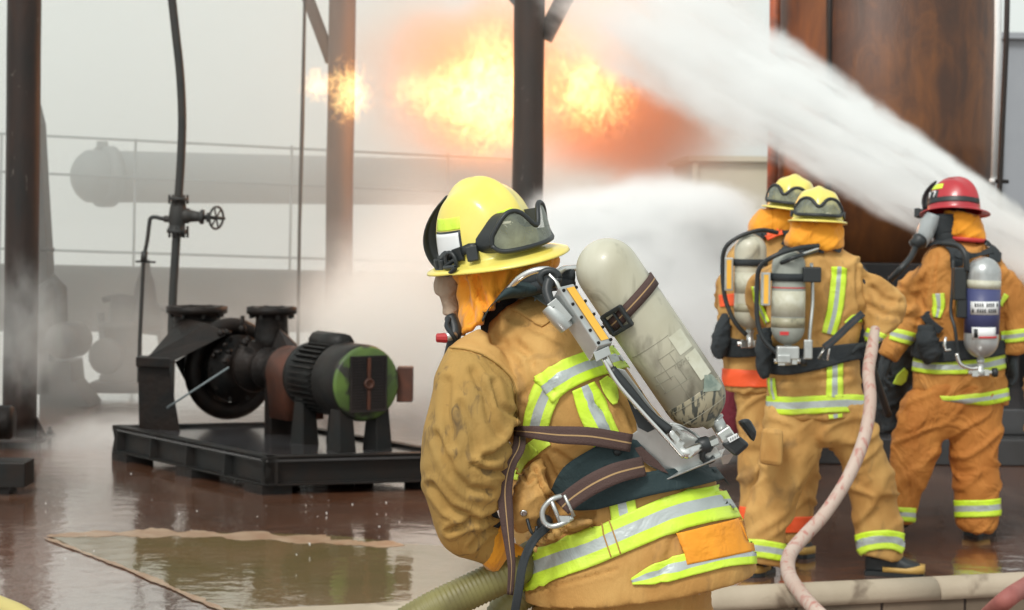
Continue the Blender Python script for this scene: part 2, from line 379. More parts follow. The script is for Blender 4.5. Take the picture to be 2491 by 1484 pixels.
# rod
d = 16.8
tag(obj('steel_rod', MB().tube([P(744, -150, d), P(740, 60, d), P(735, 300, d), P(728, 560, d), P(722, 1010, d)], [.012,.014,.018,.014,.014], 8), M['far_dark']), 'thin dark rod hanging left of the brown column', 'rod')

# curved riser with gate valve
def valve_pipe():
    d = 15.2; q = lambda x, y, dd=0: P(x, y, d+dd); s = d/F
    bb = q(420, 760); th = thing('valve_riser', 'curved pipe riser with a flanged valve and hand wheel', 'pipe', (bb.x, bb.y, 0))
    pts = smooth_path([q(395, -260), q(410, -80), (q(425, 60)), q(438, 180), q(443, 290), q(440, 390), q(434, 480), q(430, 560), q(424, 660), q(419, 760), q(410, 1090)], 5)
    obj('riser_pipe', MB().tube(pts, 10.5*s, 14), M['far_dark'], th)
    v = obj('valve_body', MB().lathe(q(435, 480), q(429, 570)-q(435, 480), [(0,.012*2),(0,24*s),(8*s,24*s),(8*s,17*s),(24*s,20*s),(45*s,22*s),(66*s,20*s),(78*s,17*s),(78*s,24*s),(88*s,24*s)], 18), M['far_dark'], th)
    for k in range(6):
        a = k*math.pi/3+.3; dx = math.cos(a)*22*s; dy = math.sin(a)*22*s
        for y0, y1 in ((474, 496), (550, 578)):
            obj('flange_bolt', MB().tube([q(434, y0)+Vector((dx, dy, 0)), q(434, y1)+Vector((dx, dy, 0))], 3*s, 6), M['far_dark'], v)
    ax = q(545, 531)-q(435, 523)
    obj('bonnet', MB().lathe(q(440, 524), ax, [(0, 18*s),(18*s, 19*s),(24*s, 15*s),(44*s, 12*s),(48*s,18*s),(56*s,18*s),(57*s,6*s),(62*s,6*s),(63*s,12*s),(67*s,12*s),(68*s,5*s),(108*s,3.5*s)], 14), M['far_dark'], v)
    axn = ax.normalized(); c = q(526, 530); up = Vector((0,0,1)); up = (up-axn*up.dot(axn)).normalized(); sd_ = axn.cross(up)
    tilt = lambda a, r: c + up*math.cos(a)*r + (sd_*.8+axn*-.45).normalized()*math.sin(a)*r
    m = MB().tube([tilt(2*math.pi*k/24, 27*s) for k in range(25)], 3*s, 8)
    for k in range(3):
        m.tube([tilt(math.pi*k/3+.4, 27*s), tilt(math.pi*k/3+.4+math.pi, 27*s)], 2.2*s, 6)
    m.sphere(c, 6*s, 10); obj('hand_wheel', m, M['far_dark'], v)
    pts = smooth_path([q(418, 534), q(395, 532), q(376, 528), q(366, 532), q(363, 545), q(358, 585), q(350, 630), q(346, 700), q(340, 830), q(338, 930)], 4)
    obj('branch_pipe', MB().tube(pts, 5*s, 10).tube([q(399, 532), q(418, 534)], 8*s, 10).tube([q(352, 612), q(349, 636)], 8*s, 10).tube([q(330, 636), q(378, 638)], 2.6*s, 8), M['far_dark'], th)
valve_pipe()

# dark pump set seen through the steam behind the left column
def side_pump():
    d = 17.4; q = lambda x, y, dd=0: P(x, y, d+dd); s = d/F
    b = q(140, 1000); th = thing('fan_unit', 'dark round-bodied machine in the steam behind the left column', 'machine', (b.x, b.y, 0))
    m = MB().prism([q(84, 960), q(84, 250), q(96, 300), q(106, 480), q(116, 640), q(122, 960)], (0, .25, 0)); obj('leaning_post', m, M['far_dark'], th, bevel=.01)
    m = MB().tube([q(112, 850), q(116, 700), q(132, 685), q(145, 700), q(148, 850)], [26*s, 24*s, 20*s, 18*s, 20*s], 10); obj('inlet_box', m, M['far_dark'], th)
    obj('round_casing', MB().lathe(q(146, 830, -.15), (.25,1,0), [(0,.02),(0,40*s),(.03,44*s),(.3,44*s),(.33,40*s)], 28), M['far_dark'], th)
    obj('foot', MB().prism([q(95, 880), q(172, 880), q(176, 930), q(222, 990), q(95, 1002)], (0, .5, 0)), M['far_dark'], th, bevel=.01)
    obj('stub_pipe', MB().tube([q(100, 607), q(132, 608)], 5*s, 8), M['far_dark'], th)
side_pump()
def misty_pump():
    d = 18.3; q = lambda x, y, dd=0: P(x, y, d+dd); s = d/F
    b = q(300, 950); th = thing('valve_manifold', 'grey manifold of valves and pipes fading into the steam', 'machine', (b.x, b.y, 0))
    obj('round_casing', MB().lathe(q(252, 868, -.2), (.2,1,0), [(0,.02),(0,38*s),(.04,44*s),(.35,44*s),(.38,38*s)], 24), M['far_dark'], th)
    m = MB().lathe(q(300, 940), (0,0,1), [(0,60*s),(.1,58*s),(.12,44*s),(.5,44*s),(.52,60*s),(.57,60*s),(.58,38*s),(.8,34*s)], 20); obj('valve_body', m, M['far_dark'], th)
    m = MB().lathe(q(352, 800), (0,0,1), [(0,50*s),(.1,46*s),(.26,30*s),(.4,24*s),(.5,14*s),(.62,10*s)], 18); obj('bonnet', m, M['far_dark'], th)
    for pts, r in (([q(250, 730), q(300, 722), q(380, 745), q(430, 760)], 8), ([q(240, 790), q(330, 800), q(430, 812)], 10), ([q(245, 760), q(252, 850)], 9), ([q(390, 760), q(405, 880), q(400, 960)], 16)):
        obj('header_pipe', MB().tube(smooth_path(pts, 3), r*s, 10), M['far_dark'], th)
    m = MB().box(q(320, 938), 90*s, .3, 12*s); obj('plinth', m, M['far_dark'], th, bevel=.01)
misty_pump()

# far vessels, their rail and wall
def vessel(x0, x1, yc, r, d, label, ring=True, legs=(), vm='far'):
    s = d/F; c0 = P(x0, yc, d); ax = (P(x1, yc+18, d+4)-c0); Ln = ax.length; axn = ax.normalized()
    th = thing('pressure_vessel', label, 'tank', (c0.x, c0.y, 0), 'horizontal vessels'); R = r*s
    prof = [(-R*.62, .01),(-R*.6,R*.22),(-R*.5,R*.5),(-R*.32,R*.76),(-R*.1,R*.94),(0,R)]
    o = obj('shell', MB().lathe(c0+axn*R*.6, axn, prof+[(Ln,R)], 32), M[vm], th)
    if ring: obj('flange_ring', MB().lathe(c0+axn*R*1.1, axn, [(0,R*.9),(0,R*1.18),(R*.5,R*1.18),(R*.5,R*.9)], 32).box(c0+axn*R*1.2+Vector((0,0,R*1.2)), R*.18, R*.2, R*.14), M[vm], th)
    for lx in legs:
        p = P(lx, yc, d); t = (p.x-c0.x)/ax.x; p = c0+ax*t
        obj('saddle', MB().box((p.x, p.y, (p.z-R*.6)/2), R*.5, R*.6, (p.z-R*.6)/2), M[vm], th)
    return th
vessel(178, 1250, 428, 64, 24, 'grey horizontal vessel with a domed flanged end, high in the steam', True, ())
vessel(-150, 1350, 722, 84, 19.8, 'broad low vessel lying in the steam behind the valve manifold', False, (), 'far_dark')  # dark steel here stands in for the shading of the low steam
def railing():
    d = 22.5; q = lambda x, y: P(x, y, d+(x)/900); s = d/F; b = q(0, 760); th = thing('railing', 'thin grey rail running in front of the high vessel', 'railing', (b.x, b.y, 0))
    for ya, yb in ((322, 385), (415, 470), (603, 640)):
        obj('rail', MB().tube([q(-60, ya), q(1300, yb+6)], 3.0*s, 8), M['far'], th)
    for x in (4, 330, 710, 1090):
        obj('post', MB().tube([q(x, 322+x*.045), Vector((q(x, 0).x, q(x, 0).y, 0))], 3.2*s, 8), M['far'], th)
railing()
def building(name, label, x0, x1, ytop, d, m, depth=6, roof=None):
    a = P(x0, ytop, d); b = P(x1, ytop, d)
    th = thing(name, label, 'building', ((a.x+b.x)/2, d+depth/2, 0)); h = a.z
    obj('wall', MB().box(((a.x+b.x)/2, d+depth/2, h/2), (b.x-a.x)/2, depth/2, h/2), m, th, bevel=.03)
    obj('roof', MB().box(((a.x+b.x)/2, d+depth/2, h+.06), (b.x-a.x)/2+.15, depth/2+.15, .06), m, th)
    for k in (0, 2):
        x = a.x+(b.x-a.x)*(.001 if k == 0 else .999)
        obj('wall_rib', MB().box((x, d-.04, h/2), .06, .04, h/2-.05), m, th)
building('grey_building', 'pale grey building beyond the rusty column at the right edge', 2432, 3300, 95, 40, M['greywall'])
building('cream_building', 'low cream building seen beneath the water jet', 1690, 2080, 392, 45, M['cream'])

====

Go from the first line of the data above to the line containing "brown column', 'rod')" and retype exactly those lines, both included, but none of the pictures.

RESULT OF THIS TASK:
Continue the Blender Python script for this scene: part 2, from line 379. More parts follow. The script is for Blender 4.5. Take the picture to be 2491 by 1484 pixels.
# rod
d = 16.8
tag(obj('steel_rod', MB().tube([P(744, -150, d), P(740, 60, d), P(735, 300, d), P(728, 560, d), P(722, 1010, d)], [.012,.014,.018,.014,.014], 8), M['far_dark']), 'thin dark rod hanging left of the brown column', 'rod')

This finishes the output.